While their response really has nothing to do with process, the ability to implement your infrastructure relies on how well you design your processes.  How do new team members get implemented? How does your team go about communicating ideas, results, and issues up and down the ladder? These are your processes.  Processes will be distinctive to every organization. So, to not waste time in a general post, I will break my own rule and not dive too much into the “how to” here. Here are some principles to follow in your processes.

Processes should be overdrawn, administratively burdensome, and a waste of time. Ha…just kidding. Hopefully you had a “…WTF…” moment. But that’s how processes can bog down teams.  They should be efficient, get across the most important points, and carry items to the needed parties.  I see too many times how upper management is getting 500 emails today and then they complain when they were not told about something. This is too much control in my eyes.  Do you really need cc’d on an email where you learn that you may or may not have people going to a preliminary planning meeting? Take a step back. I see exactly zero organizations do is set email formats or templates.  In a prescribed format, someone can refer back to something they have been copied on later but may see they are not the key contact on the current issue.  This hits the points I mentioned earlier. It’s efficient, measured by importance, and relevant.  Now, you can work to help your teams improve on more measurable skills like their judgment, communication, and engagement.

Culture

Great culture is your ultimate equalizer. It buys time when leadership makes a mistake. Culture props people up when they make mistakes themselves. Culture is the most important of the three pieces of the Two Way Street. Once you have great culture, it is self-fortifying and durable, but it also needs to be cared for.

When I first told one of the partners at my firm about my idea for Stark Business, they eventually came to the conclusion that I wanted to write about “having ping pong tables in the office.” Trust me, dogs, ping pong tables, massages, and even TVs do not create culture.  In Ben Horowitz’s The Hard Thing about Hard Things, he devotes a specific section on what is not culture.  Based on me writing about how this gangsta only spits truth, you should know how I feel about his ideas.
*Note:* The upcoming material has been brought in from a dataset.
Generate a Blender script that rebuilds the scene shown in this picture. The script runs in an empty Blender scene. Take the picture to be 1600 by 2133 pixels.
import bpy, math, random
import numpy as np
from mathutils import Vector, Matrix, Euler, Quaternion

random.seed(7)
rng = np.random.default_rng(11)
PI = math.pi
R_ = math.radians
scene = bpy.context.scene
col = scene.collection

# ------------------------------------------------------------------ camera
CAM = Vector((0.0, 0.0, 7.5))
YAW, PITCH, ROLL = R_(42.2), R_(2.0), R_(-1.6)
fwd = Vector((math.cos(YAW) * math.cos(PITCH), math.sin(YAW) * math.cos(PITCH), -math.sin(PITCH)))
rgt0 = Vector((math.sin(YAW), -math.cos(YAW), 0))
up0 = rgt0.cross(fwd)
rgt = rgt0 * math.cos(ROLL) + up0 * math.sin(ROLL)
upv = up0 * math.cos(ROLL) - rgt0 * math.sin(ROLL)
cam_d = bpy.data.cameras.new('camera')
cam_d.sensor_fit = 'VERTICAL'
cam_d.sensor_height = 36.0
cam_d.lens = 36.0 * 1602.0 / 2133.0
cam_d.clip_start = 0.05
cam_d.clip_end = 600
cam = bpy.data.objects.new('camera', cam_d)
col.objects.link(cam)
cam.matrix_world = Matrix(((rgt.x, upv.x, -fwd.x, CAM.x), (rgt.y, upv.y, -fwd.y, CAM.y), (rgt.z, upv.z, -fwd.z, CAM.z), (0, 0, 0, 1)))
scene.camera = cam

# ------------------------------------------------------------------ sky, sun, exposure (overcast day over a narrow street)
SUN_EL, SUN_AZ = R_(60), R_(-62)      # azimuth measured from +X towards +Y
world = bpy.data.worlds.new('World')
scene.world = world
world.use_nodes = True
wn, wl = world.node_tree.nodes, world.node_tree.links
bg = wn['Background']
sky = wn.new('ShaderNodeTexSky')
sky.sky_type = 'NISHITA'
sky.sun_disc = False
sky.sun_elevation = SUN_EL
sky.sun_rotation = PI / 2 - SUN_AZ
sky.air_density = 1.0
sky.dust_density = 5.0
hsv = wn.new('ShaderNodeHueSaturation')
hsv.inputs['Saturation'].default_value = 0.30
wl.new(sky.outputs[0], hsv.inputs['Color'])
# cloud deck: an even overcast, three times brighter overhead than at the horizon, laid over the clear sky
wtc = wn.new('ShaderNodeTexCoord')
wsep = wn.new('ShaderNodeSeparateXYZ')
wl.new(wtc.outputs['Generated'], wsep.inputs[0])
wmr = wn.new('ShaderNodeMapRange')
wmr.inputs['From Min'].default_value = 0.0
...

The culture of an organization is defined by the exact people inside the organization.  It should be consistent with the mission statement and vision of the company.  Too many times companies have one retreat per year for the team to “get to know each other outside of work.” Personal relationships will most certainly help your company culture, but do you really think what amounts to an elementary school field day with Bud Lights will actually create great culture?

The idea of culture is to impact people on a daily basis.  It does not have to be a monumental impact, but it has to be able to be felt each and every day by everyone in your organization.  Look at how your people interact with each other. How do casual interactions go? Are they stiff or actual personal interactions taking place? If it feels like a 15 year-old kid who loves The Beatles talking to the varsity football coach, there is some evidence that your culture could use some TLC.

Culture is so significant that it can save working relationships too.  This is the element of the leadership’s part in the Two Way Street that will retain more employees, maintain productivity, and push people through hard times more than anything else.  So, if you’re an executive level person not thinking of company culture….you’re not doing your job.